TRULY. It's absolutely wild. People still regularly justify imperialism/colonialism, including within my own (white) Labour/Green-voting family. My great-grandfather was a colonial governor of Sudan, and when I referred to him casually as a skeleton in the closet, my uncle was like, "he's not a skeleton, he was a very distinguished man." And my mum has talked about how he gave Sudan railway lines, and wasn't happy when I made the obvious Mussolini joke in response! And my mum is someone who was regularly on anti-apartheid marches and met my dad through studying west African history. (My dad, a historian of west African economics, was studiously silent through this conversation.) Obviously this gets at family stuff, but it's incredible how standard these ideas about how the British Empire had plenty of benefits for its colonies etc are.

And when we talk about slavery it's generally been through the lens of William Wilberforce, aka one of the very few white Brits who wanted to end the practice; discussion of the hundreds of years of slavery beforehand and how we benefited from it is incredibly limited.
lokifan: black Converse against a black background (Default)

[personal profile] lokifan 2025-03-30 05:54 pm (UTC)(link)
Do you get any sense that this attitude towards slavery/imperialism is changing at all?

Very late reply, sorry!

I hope so? 2020 helped activists revise a push to have slavery and imperialism included in the national curriculum. (I took history classes until I was 17, three years beyond the legal minimum, and the one (1) mention of imperialism in my entire education was as a minor cause of WW1 - that the scramble for Africa was one reason for European powers to be annoyed with each other.) And tbf there has been a definite move towards acknowledging/researching/discussing the history of slavery and how it's benefited various institutions - universities, the royal family - and National Trust buildings talk about it a lot more now. So e.g. when you visit a fancy old house it's a lot more likely to have signs about how it was built on sugar plantation profits. But it feels too soon to say on how much it's reaching wider society.

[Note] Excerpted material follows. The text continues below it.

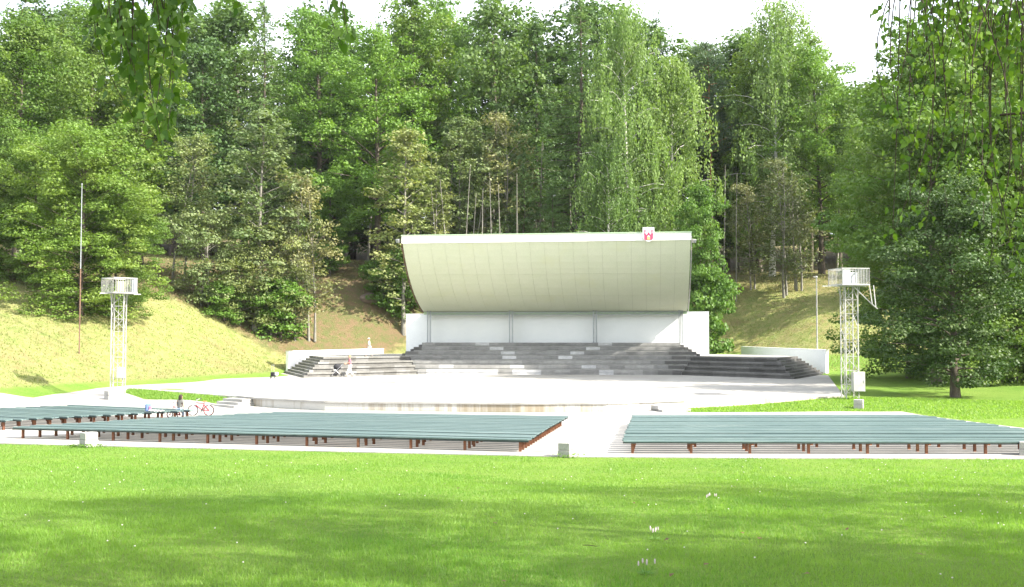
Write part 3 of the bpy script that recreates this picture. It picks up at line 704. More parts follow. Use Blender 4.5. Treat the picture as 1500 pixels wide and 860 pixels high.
# ---------------------------------------------------------------- lattice light towers
def tower(px, py, z, Wc, H, rz, label, pw, prz, rail, boxspec, side):
    p = at_z(px, py, z); root = empty('light_tower', (p.x, p.y, g(p.x, p.y)), rz, label, 'light tower', 'lattice light towers beside the stage'); z0 = 0
    h = Wc/2; cs = [(-h,-h),(h,-h),(h,h),(-h,h)]
    for c in cs: MB().bar((c[0],c[1],-.1),(c[0],c[1],H),.052).build('corner_post', M['whitemetal'], root)
    n = round(H/.78)
    for i in range(4):
        a, b = cs[i], cs[(i+1)%4]; mb = MB()
        for k in range(n):
            z_, z1 = H*k/n, H*(k+1)/n
            if k % 2: mb.bar((a[0],a[1],z_),(b[0],b[1],z1),.024)
            else: mb.bar((b[0],b[1],z_),(a[0],a[1],z1),.024)
            mb.bar((a[0],a[1],z1),(b[0],b[1],z1),.02)
        mb.build('lattice', M['whitemetal'], root)
    # ladder inside
    lb = MB(); lb.bar((-.13,h+.08,.2),(-.13,h+.08,H),.03); lb.bar((.17,h+.08,.2),(.17,h+.08,H),.03)
    for k in range(int(H/.33)): lb.bar((-.13,h+.08,.3+k*.33),(.17,h+.08,.3+k*.33),.022)
    lb.build('ladder', M['whitemetal'], root)
    Rm = Matrix.Rotation(prz, 4, 'Z'); q = lambda x, y, z: Rm @ Vector((x, y, z))
    hp = pw/2
    mb = MB(); mb.box(-hp, hp, -hp, hp, H, H+.05, Rm)
    mb.build('platform', M['greymetal'], root)
    fr = MB()
    for (a, b) in (((-hp,-hp),(hp,-hp)),((hp,-hp),(hp,hp)),((hp,hp),(-hp,hp)),((-hp,hp),(-hp,-hp))):
        fr.bar(q(*a,H+.03), q(*b,H+.03), .08)
    fr.bar(q(-hp-.55, -hp*.2, H-.02), q(hp+.55, -hp*.2, H-.02), .06) if side == 'L' else fr.bar(q(-hp-.95,-hp*.5,H-.05), q(hp,-hp*.5,H-.05), .05)
    fr.build('platform_frame', M['whitemetal'], root)
    for (a, b) in (((-hp,-hp),(hp,-hp)),((hp,-hp),(hp,hp)),((hp,hp),(-hp,hp)),((-hp,hp),(-hp,-hp))):
        mb = MB(); A = q(*a,0); B = q(*b,0)
        mb.bar(A+Vector((0,0,H+rail)), B+Vector((0,0,H+rail)), .05)
        nb = 10
        for k in range(nb+1):
            c = A.lerp(B, k/nb); mb.bar(c+Vector((0,0,H+.05)), c+Vector((0,0,H+rail)), .04 if k in (0,nb) else .022)
        mb.build('railing', M['whitemetal'], root)
    mb = MB()
    for c in cs:
        e = Vector((c[0],c[1],0)).normalized()*hp*.8; mb.bar((c[0],c[1],H-.6), (e.x,e.y,H), .03)
    mb.build('brace', M['whitemetal'], root)
    return root, q, hp, H
# left tower: its platform turned corner-on
rt, q, hp, H = tower(172.5, 580, .25, .70, 6.15, R(8), 'white lattice light tower at the left with its railing turned corner-on', 1.5, R(40), .92, None, 'L')
def tbox(root, c, s, rz, name, mat, door=True):
    Mx = Matrix.Translation(Vector(c)) @ Matrix.Rotation(rz, 4, 'Z')
    o = MB().box(-s[0]/2, s[0]/2, -s[1]/2, s[1]/2, 0, s[2], Mx).build(name, mat, root, bevel=.012)
    if door:
        MB().box(-s[0]/2+.03, s[0]/2-.03, -s[1]/2-.014, -s[1]/2-.001, .03, s[2]-.03, Mx).build('door', mat, o)
        MB().box(s[0]/2-.1, s[0]/2-.07, -s[1]/2-.035, -s[1]/2-.014, s[2]*.45, s[2]*.58, Mx).build('handle', M['greymetal'], o)
tbox(rt, (.28,-.50,1.05), (.48,.22,.66), 0, 'switch_box', M['whitemetal'])
tbox(rt, q(.83,-.25,H+.08), (.42,.14,.80), R(130), 'floodlight_panel', M['white'], False)
tbox(rt, q(-.25,-.62,H+.1), (.5,.12,.62), R(40), 'floodlight_panel', M['paneld'], False)
rt2, q, hp, H = tower(1245.5, 584.5, .4, .70, 6.25, R(4), 'white lattice light tower at the right with a large switch box low on its legs', 1.6, R(5), .92, None, 'R')
tbox(rt2, (.24,-.53,.42), (.68,.28,1.08), 0, 'switch_box', M['whitemetal'])
tbox(rt2, q(-.5,-.68,H+.08), (.42,.16,.82), R(8), 'floodlight_panel', M['white'], False)
tbox(rt2, q(.5,.5,H+.08), (.5,.16,.7), R(8), 'floodlight_panel', M['greymetal'], False)
mb = MB(); mb.bar((.1,-.5,H-.1),(1.15,-.75,H-1.2),.05); mb.bar((.85,-.75,H),(1.0,-.75,H-1.05),.045); mb.bar((1.15,-.6,H),(1.22,-.7,H-1.2),.045); mb.bar((1.0,-.75,H-1.05),(1.28,-.78,H-1.3),.09,.04)
mb.build('lamp_arm', M['whitemetal'], rt2)
def block(px, py, z, s, rz, label):
    p = at_z(px, py, z); root = empty('concrete_block', (p.x, p.y, g(p.x, p.y)+.0), rz, label, 'concrete block')
    MB().box(-s[0]/2, s[0]/2, -s[1]/2, s[1]/2, -.05, s[2]*.5-.006).build('lower_block', M['concrete'], root, bevel=.012)
    MB().box(-s[0]/2, s[0]/2, -s[1]/2, s[1]/2, s[2]*.5+.006, s[2]).build('upper_block', M['concrete'], root, bevel=.012)
block(161.5, 582.5, .25, (.55,.5,.52), -.7, 'squat concrete block at the foot of the left light tower')
block(1258, 599, .1, (.46,.42,.46), -.43, 'squat grey concrete block on the grass by the right light tower')

# poles on the banks
def pole(px, pyb, pyt, d, r, label, rustfrac, name, cat, mat):
    b = at_y(px, pyb, d); t = at_y(px+.5, pyt, d); z0 = g(b.x, b.y); root = empty(name, (b.x, b.y, z0), 0, label, cat); h = t.z-z0
    MB().tube([(0,0,-.3),(0,0,h*rustfrac)], r, 8).build('lower_tube', M['rusted'] if rustfrac > .2 else mat, root)
    MB().tube([(0,0,h*rustfrac),(0,0,h)], [r*.8,r*.6], 8).build('upper_tube', mat, root)
    MB().ball((0,0,h), r*1.3, n=8, m=5).build('finial', mat, root)
    return root, h
pole(116, 516, 270, 72, .045, 'tall thin flagpole with a rusty foot on the left grass bank', .5, 'flagpole', 'flagpole', M['greymetal'])
r_, h = pole(1197, 499, 406, 91, .09, 'short white lamp pole on the right bank behind the wing wall', .05, 'lamp_pole', 'pole', M['whitemetal'])
MB().box(-.28,.06,-.08,.08,h-.02,h+.07).build('lamp_head', M['whitemetal'], r_)
p = at_z(557, 560, ZS); MB().box(-1.1,1.1,-.18,.18,.002,.02).build('drain_grating', M['rusted'], None, loc=(p.x, p.y, ZS)); tag(bpy.data.objects['drain_grating'], 'narrow dark drain grating in the pale stage floor', 'drain')
# boulder on the bare bank
p = at_y(541, 430, 108); 
def rock(name, loc, s, mat, label, seed, cat='boulder'):
    bm = bmesh.new(); bmesh.ops.create_icosphere(bm, subdivisions=3, radius=1); rr = random.Random(seed)
    ph = [Vector((rr.uniform(-1,1), rr.uniform(-1,1), rr.uniform(-1,1))).normalized() for _ in range(9)]
    for v in bm.verts:
        n = v.co.normalized(); k = 1
        for d in ph: k = min(k, .82/max(.01, n.dot(d)) if n.dot(d) > .82 else k)
        v.co = Vector((n.x*s[0], n.y*s[1], n.z*s[2]))*k
    me = bpy.data.meshes.new(name); bm.to_mesh(me); bm.free(); o = link(name, me, mat); o.location = loc; return tag(o, label, cat)
rock('boulder', (p.x, p.y, g(p.x,p.y)+.15), (1.05,.8,.65), M['boulder'], 'brown boulder set in the bare bank left of the canopy', 3)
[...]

I think the part of it that's probably filtering through most is that British people were complicit in slavery and profited off it - which sounds obvious, but again, I think the Wilberforce of it all and the fact that British-owned slaves were usually not in Britain lets us pretend it was an American thing. Our point on the triangular trade is a bit more visible now. But imperialism more broadly, and especially in Asia... yeah idk.